I've met countless people who mastered the language (languages that are typically considered harder than Spanish or English) and integrated perfectly within a year, while also meeting people who refuse to speak the language and just hang out with other like-minded expats after living there for 10+ years. Needless to say, it is this latter group that you'll always see complain about how tough expat life is.

I very much disagree when it comes to Argentina. While I think it is important to learn the language and intergrate anywhere you live, I was much happier here before I fully understood exactly what people were saying and their associated alterior motives. Also while the people who live here 5+ years and don't really speak the language kind of give me verguenza ajena they seem to enjoy it more, like they are on a perpetual honeymoon with the country, while the rest of us are knee-deep in reality.
 
To my mind, being an expat is not a one week stay, it takes some time living (aka staying) in a country to be an expat, like a couple of years or more.

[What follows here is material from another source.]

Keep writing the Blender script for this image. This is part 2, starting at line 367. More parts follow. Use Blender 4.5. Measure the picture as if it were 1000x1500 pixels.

If not, then my son had been an expat in 11 countries before his 2nd birthday.
 
I think a lot of the depression comes when people really care about the people back home and now are so far from them, and the move is permanent. Girlfriends are important to women and being in a new place without close friends can be difficult. To me culture shock seems more prevalent with women than men (though that's just personal observation). Then again I deal with a different group than a lot here. If a young person has come here for an adventure, the tango, a job for a year or two, and know they will be going home once they get tired of the excitement is not likely, in my opinion, to suffer depression. That's a lot different from people who have pulled up stakes and moved permanently. I don't think the temporary (even if it's for a couple years) person is truly an expat. It is the person who has moved and plans to stay that is the expat. I don't think even the two-year stay qualifies as an expat. Personal opinion here. What has he expatrioted from? Nothing.

There IS a lot in how you look at it, as one person said.